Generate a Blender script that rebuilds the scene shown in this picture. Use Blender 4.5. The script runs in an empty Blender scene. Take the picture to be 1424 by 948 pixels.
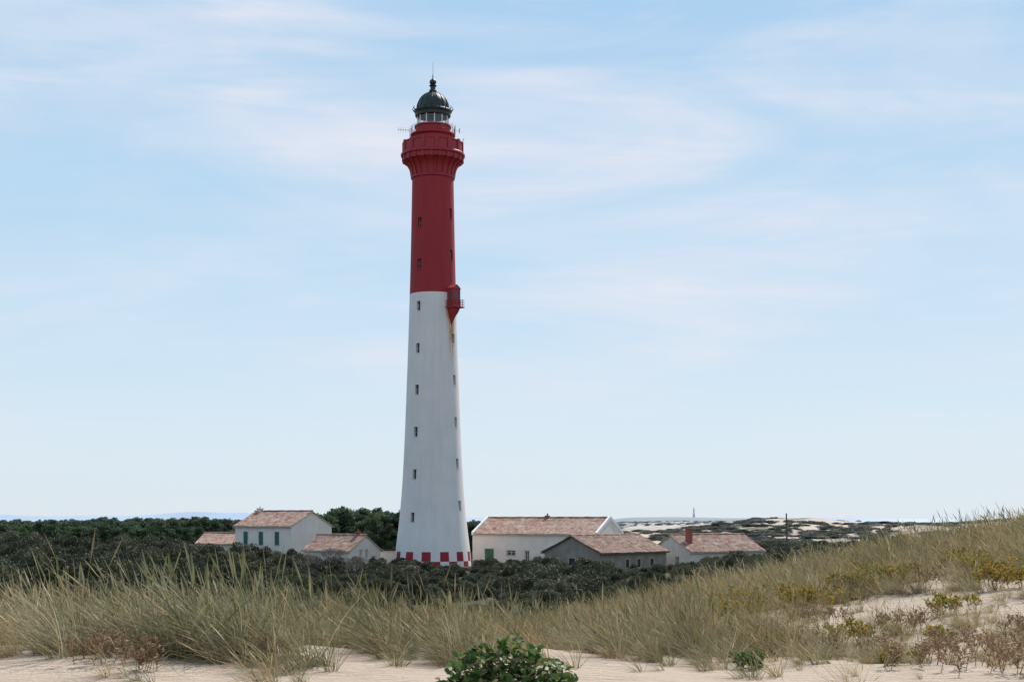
import bpy, bmesh, math, random
import numpy as np
from mathutils import Vector, Matrix
random.seed(7); rng=np.random.default_rng(11)
scene=bpy.context.scene
EYE=6.2
# ------------------------------------------------------------------ noise
_T=rng.random((256,256))
def vnoise(x,y):
    x=np.asarray(x,float); y=np.asarray(y,float)
    xi=np.floor(x).astype(int); yi=np.floor(y).astype(int)
    fx=x-xi; fy=y-yi; fx=fx*fx*(3-2*fx); fy=fy*fy*(3-2*fy)
    a=_T[xi%256,yi%256]; b=_T[(xi+1)%256,yi%256]; c=_T[xi%256,(yi+1)%256]; d=_T[(xi+1)%256,(yi+1)%256]
    return (a*(1-fx)+b*fx)*(1-fy)+(c*(1-fx)+d*fx)*fy
def fbm(x,y,o=4):
    s=0;a=.5;t=0
    for i in range(o):
        s=s+a*vnoise(x*2**i+17*i,y*2**i+31*i); t+=a; a*=.5
    return s/t
def sstep(a,b,x):
    t=np.clip((x-a)/(b-a),0,1); return t*t*(3-2*t)
YS=np.array([-50,0,8,14,18,22,28,40,60,90,140,190,260,400.])
XS=np.array([-60,-25,-10,-4,0,4,8,14,25,60.])
TB=np.array([
[4.6]*10,[4.6]*10,[4.6]*10,
[4.55,4.6,4.6,4.6,4.6,4.6,4.6,4.8,5.2,5.4],
[4.5,4.55,4.55,4.55,4.5,4.5,4.55,4.9,5.6,5.8],
[4.1,4.2,4.2,4.2,4.15,4.3,4.65,5.1,5.8,6],
[3.2,3.4,3.5,3.6,3.6,4.1,4.8,5.5,6.0,6.2],
[1.6,1.9,2.2,2.4,2.7,3.5,4.4,5.7,6.5,6.6],
[.4,.4,.6,.8,1.0,1.5,2.4,3.9,6.0,6.3],
[-.2,-.2,0,0,.2,.4,.7,1.5,3.0,5],
[-.5,-.5,-.5,-.5,-.5,-.5,-.4,-.3,.4,2.5],
[0,0,0,0,0,0,0,-.3,-.2,.8],
[0]*10,[0]*10])
def height(x,y):
    x=np.asarray(x,float); y=np.asarray(y,float)
    r=np.hypot(x,y)
    xc=np.clip(x,XS[0],XS[-1]-1e-6); yc=np.clip(y,YS[0],YS[-1]-1e-6)
    i=np.clip(np.searchsorted(XS,xc,side='right')-1,0,len(XS)-2)
    j=np.clip(np.searchsorted(YS,yc,side='right')-1,0,len(YS)-2)
    fx=(xc-XS[i])/(XS[i+1]-XS[i]); fy=(yc-YS[j])/(YS[j+1]-YS[j])
    h=(TB[j,i]*(1-fx)+TB[j,i+1]*fx)*(1-fy)+(TB[j+1,i]*(1-fx)+TB[j+1,i+1]*fx)*fy
    near=1-sstep(60,110,r)
    h=h+near*((fbm(x/4.5+3,y/4.5+9,3)-.5)*.42+(fbm(x/.9,y/.9,3)-.5)*.10)
    a=x/np.maximum(y,1)
    mid=sstep(240,420,r)
    right=sstep(.03,.09,a)
    h=h+mid*right*((fbm(x/70+5,y/110+2,4)-.42)*11*(1-sstep(900,1500,r)))
    h=h+sstep(.10,.17,a)*(3.4*np.exp(-((r-470-60*np.sin(x/37))/110)**2)*(.55+.9*fbm(x/26+2,y/60,3))+2.2*np.exp(-((r-760)/140)**2)*(.5+fbm(x/50+7,y/90,3)))
    h=h+sstep(900,1800,r)*right*((fbm(x/420+1,y/600+7,4)-.25)*13*(1-.75*sstep(.19,.25,a))-6*sstep(.19,.25,a))
    h=h-6*sstep(700,2600,r)*(1-right)
    h=h-14*sstep(3000,3500,r)
    return h
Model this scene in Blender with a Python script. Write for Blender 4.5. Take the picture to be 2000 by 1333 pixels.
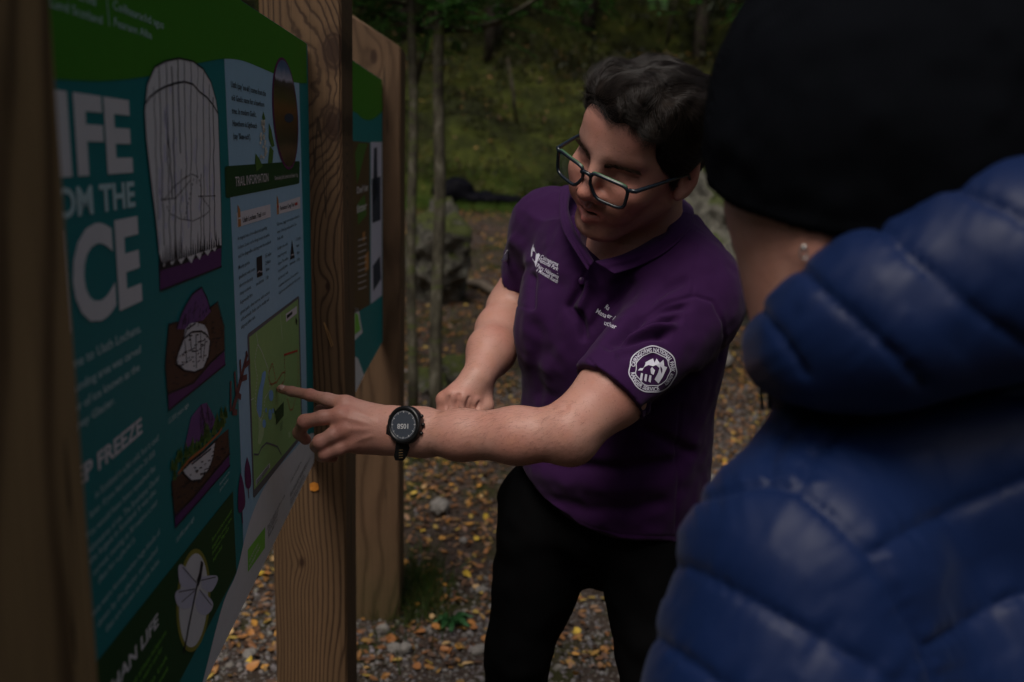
import bpy, math, random
import numpy as np
from mathutils import Vector, Matrix
from mathutils.bvhtree import BVHTree
random.seed(7); rng = np.random.default_rng(7)
for o in list(bpy.data.objects): bpy.data.objects.remove(o)
sc = bpy.context.scene
COL = sc.collection

# ------------------------------------------------------------------ camera
F = 1800.0; CAMH = 1.385
dn = np.array([-240., 8740., 1800.]); dn /= np.linalg.norm(dn)
EZ = -dn
EY = np.array([0, 0, 1.]); EY -= EY.dot(EZ)*EZ; EY /= np.linalg.norm(EY)
EX = np.cross(EY, EZ)
M = np.array([EX, EY, EZ])                     # lens frame (right, down, forward) -> world
def c2w(c): return np.asarray(c) @ M.T + np.array([0, 0, CAMH])
def w2c(w): return (np.asarray(w) - np.array([0, 0, CAMH])) @ M
def J(x, y, d): return np.array([(x-1000)/F*d, (y-666.5)/F*d, d])
def W(x, y, d): return c2w(J(x, y, d))
cd = bpy.data.cameras.new('camera'); cam = bpy.data.objects.new('camera', cd); COL.objects.link(cam)
r_, u_, b_ = M @ np.array([1, 0, 0]), M @ np.array([0, -1, 0]), M @ np.array([0, 0, -1])
cam.matrix_world = Matrix(((r_[0], u_[0], b_[0], 0), (r_[1], u_[1], b_[1], 0), (r_[2], u_[2], b_[2], CAMH), (0, 0, 0, 1)))
cd.lens = 32.4; cd.sensor_width = 36; cd.clip_end = 500; cd.clip_start = 0.02
cd.dof.use_dof = True; cd.dof.focus_distance = 1.2; cd.dof.aperture_fstop = 4.2
sc.camera = cam
# ------------------------------------------------------------------ daylight
SUN_TO = np.array([-0.17, -0.44, 0.88]); SUN_TO /= np.linalg.norm(SUN_TO)
wd = bpy.data.worlds.new('World'); sc.world = wd; wd.use_nodes = True
nt = wd.node_tree; sky = nt.nodes.new('ShaderNodeTexSky'); sky.sky_type = 'NISHITA'; sky.sun_disc = False
sky.sun_elevation = math.asin(SUN_TO[2]); sky.sun_rotation = math.atan2(SUN_TO[0], SUN_TO[1])
sky.air_density = .7; sky.dust_density = 6.0; sky.ozone_density = .6
bg = nt.nodes['Background']; bg.inputs['Strength'].default_value = 0.068
nt.links.new(sky.outputs[0], bg.inputs[0])
sd = bpy.data.lights.new('sun', 'SUN'); sd.energy = 1.5; sd.angle = math.radians(26); sd.color = (1, .95, .88)
so = bpy.data.objects.new('sun', sd); COL.objects.link(so)
so.rotation_euler = Vector(SUN_TO).to_track_quat('Z', 'Y').to_euler()
sc.view_settings.view_transform = 'Standard'; sc.view_settings.look = 'None'
sc.view_settings.exposure = 0.15; sc.view_settings.gamma = 1.0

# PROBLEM
Leave out the pictures, and copy only the lines from the one holding "Model this scene" through the one holding "COL = sc.collection", exactly as written.

# THE RESULT
Model this scene in Blender with a Python script. Write for Blender 4.5. Take the picture to be 2000 by 1333 pixels.
import bpy, math, random
import numpy as np
from mathutils import Vector, Matrix
from mathutils.bvhtree import BVHTree
random.seed(7); rng = np.random.default_rng(7)
for o in list(bpy.data.objects): bpy.data.objects.remove(o)
sc = bpy.context.scene
COL = sc.collection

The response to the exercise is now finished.